In the nineteenth century cattle routes ran through Niger, Chad and Cameroon into Nigeria. By 1964 the Nigerian government gazetted 6.4 million hectares of forest reserve for grazing. By 2009, 15 additional international cattle routes were established. But demographic expansions have pushed development of township areas into the old cattle routes. The Taraba anti grazing law outlawed open grazing of cattle. Other states followed suit.
Sustainable Solutions
Nigeria’s farming communities form the skeletal structure upon which the nation’s food security rests. Despite oil’s dominance in export revenues, agriculture employs roughly 70 percent of Nigeria’s workforce and contributes significantly to GDP, with smallholder farmers producing the bulk of domestic food consumption—yams, cassava, maize, rice, and vegetables that fill markets from Lagos to Maiduguri.
These sedentary agricultural communities anchor rural economies. They generate employment across value chains from planting to processing, and represent the country’s best defense against the volatility of global food prices and import dependency.
When farmlands face disruption, whether from conflict, climate shocks, or encroachment, the ripple effect goes beyond small villages. Food inflation rises, worsening food insecurity. For a nation of over 200 million people and counting, the productivity and stability of farming communities is an existential imperative.
Cattle require diverse vegetation across seasons, and confining them to fixed ranches in regions where rainfall is erratic and pasture quality fluctuates transforms livestock management from sustainable practice into expensive gamble.
The infrastructure costs form fencing, water systems, fodder storage, and veterinary facilities, place ranching beyond the reach of communities operating on subsistence margins.
Grazing provides manure from cow dung and natural aeration of the soil as cattle trudge the land.Pastoralists access cattle routes during dry seasons, moving herds strategically to prevent overgrazing while maintaining the lean, efficient production model that has sustained their livelihoods for generations.
In areas where formal land tenure remains contested and capital scarce, restricting this mobility does not modernize the livestock sector.
It threatens to collapse it, pushing herders toward desperation and potentially deeper into the very conflicts that restrictions aim to prevent.
A Path Forward
What traditional rulers once settled with dialogue and customary law now erupts in automatic gunfire. The conflict has escalated beyond land disputes into banditry, kidnapping economies, and the weaponisation of ethnic and religious identities that poison the possibility of reconciliation.
Peaceful coexistence requires deliberate efforts from all parties. For herders, this means embracing designated grazing reserves. Seasonal migration corridors should be negotiated with farming communities. Government investment in veterinary services, water infrastructure, and conflict early-warning systems will also help prevent violent conflict.
Farmers, must also recognize the economic realities of cattle production and participate in frameworks that allow controlled access to fallow lands and grazing reserves during critical seasons.
The authority of traditional institutions should be revisited by government.

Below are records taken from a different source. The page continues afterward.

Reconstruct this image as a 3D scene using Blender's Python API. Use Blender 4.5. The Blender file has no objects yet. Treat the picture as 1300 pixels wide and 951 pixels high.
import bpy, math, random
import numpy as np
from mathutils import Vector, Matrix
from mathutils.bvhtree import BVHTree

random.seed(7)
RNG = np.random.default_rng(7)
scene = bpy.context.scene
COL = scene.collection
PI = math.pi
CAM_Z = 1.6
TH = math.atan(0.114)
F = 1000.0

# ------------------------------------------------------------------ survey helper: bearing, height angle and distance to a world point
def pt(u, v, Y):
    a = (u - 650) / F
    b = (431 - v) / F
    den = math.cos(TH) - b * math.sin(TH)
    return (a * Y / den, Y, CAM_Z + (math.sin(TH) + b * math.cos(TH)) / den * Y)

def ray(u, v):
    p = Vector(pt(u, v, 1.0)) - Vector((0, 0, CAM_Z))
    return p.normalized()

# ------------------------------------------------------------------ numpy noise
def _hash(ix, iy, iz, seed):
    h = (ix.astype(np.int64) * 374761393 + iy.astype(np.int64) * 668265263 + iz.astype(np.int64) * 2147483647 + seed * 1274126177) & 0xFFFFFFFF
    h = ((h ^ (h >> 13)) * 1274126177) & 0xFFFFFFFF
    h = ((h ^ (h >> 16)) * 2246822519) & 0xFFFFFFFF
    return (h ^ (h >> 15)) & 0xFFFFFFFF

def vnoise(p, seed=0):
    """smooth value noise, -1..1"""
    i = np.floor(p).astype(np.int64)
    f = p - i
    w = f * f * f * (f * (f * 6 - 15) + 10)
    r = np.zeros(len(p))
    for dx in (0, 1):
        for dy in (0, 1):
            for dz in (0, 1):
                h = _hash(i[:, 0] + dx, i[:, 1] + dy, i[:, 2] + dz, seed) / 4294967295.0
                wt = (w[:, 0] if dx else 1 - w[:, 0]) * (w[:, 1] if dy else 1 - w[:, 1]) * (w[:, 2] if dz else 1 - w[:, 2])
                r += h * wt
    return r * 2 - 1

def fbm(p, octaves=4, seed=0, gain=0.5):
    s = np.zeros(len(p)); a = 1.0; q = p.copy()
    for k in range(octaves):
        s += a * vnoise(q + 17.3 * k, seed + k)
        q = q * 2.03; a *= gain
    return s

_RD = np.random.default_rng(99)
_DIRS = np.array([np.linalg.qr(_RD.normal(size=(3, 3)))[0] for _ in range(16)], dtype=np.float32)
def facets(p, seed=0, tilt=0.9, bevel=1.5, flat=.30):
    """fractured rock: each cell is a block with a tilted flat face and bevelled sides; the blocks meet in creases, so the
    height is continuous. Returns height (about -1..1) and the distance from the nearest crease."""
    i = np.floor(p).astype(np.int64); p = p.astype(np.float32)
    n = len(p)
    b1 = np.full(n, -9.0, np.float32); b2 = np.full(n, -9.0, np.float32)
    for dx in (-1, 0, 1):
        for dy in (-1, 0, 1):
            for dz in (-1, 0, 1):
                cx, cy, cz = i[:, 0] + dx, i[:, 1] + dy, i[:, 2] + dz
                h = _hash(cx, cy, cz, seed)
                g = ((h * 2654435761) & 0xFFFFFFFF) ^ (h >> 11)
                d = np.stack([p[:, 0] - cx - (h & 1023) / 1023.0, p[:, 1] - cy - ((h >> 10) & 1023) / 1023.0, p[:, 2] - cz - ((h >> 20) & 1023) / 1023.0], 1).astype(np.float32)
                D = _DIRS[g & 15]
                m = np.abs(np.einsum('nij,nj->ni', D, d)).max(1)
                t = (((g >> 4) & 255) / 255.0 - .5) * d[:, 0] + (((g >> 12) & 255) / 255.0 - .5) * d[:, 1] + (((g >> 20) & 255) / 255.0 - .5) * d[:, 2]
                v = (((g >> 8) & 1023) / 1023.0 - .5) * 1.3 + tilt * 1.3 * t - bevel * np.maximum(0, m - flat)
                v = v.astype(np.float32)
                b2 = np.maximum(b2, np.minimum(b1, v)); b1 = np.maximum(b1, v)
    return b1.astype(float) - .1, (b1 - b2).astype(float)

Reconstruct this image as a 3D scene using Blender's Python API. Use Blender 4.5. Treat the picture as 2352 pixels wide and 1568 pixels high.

Not as relics, but as historical structures equipped with legal backing and resources to enforce agreements before disputes breakdown into violence.
The solutions exist in Nigeria’s own history: the Jangali system that created accountability, the indigenous land-sharing arrangements that acknowledged seasonal rhythms, and the elders who held moral authority across ethnic lines.
The political will to depoliticise this crisis, strip away its ethnic and religious disguises, and return it to what it fundamentally is; a resource management challenge between two groups who need access to scarce resources. This will perhaps provide a lasting solution against violent conflict between herders and farmers in Nigeria.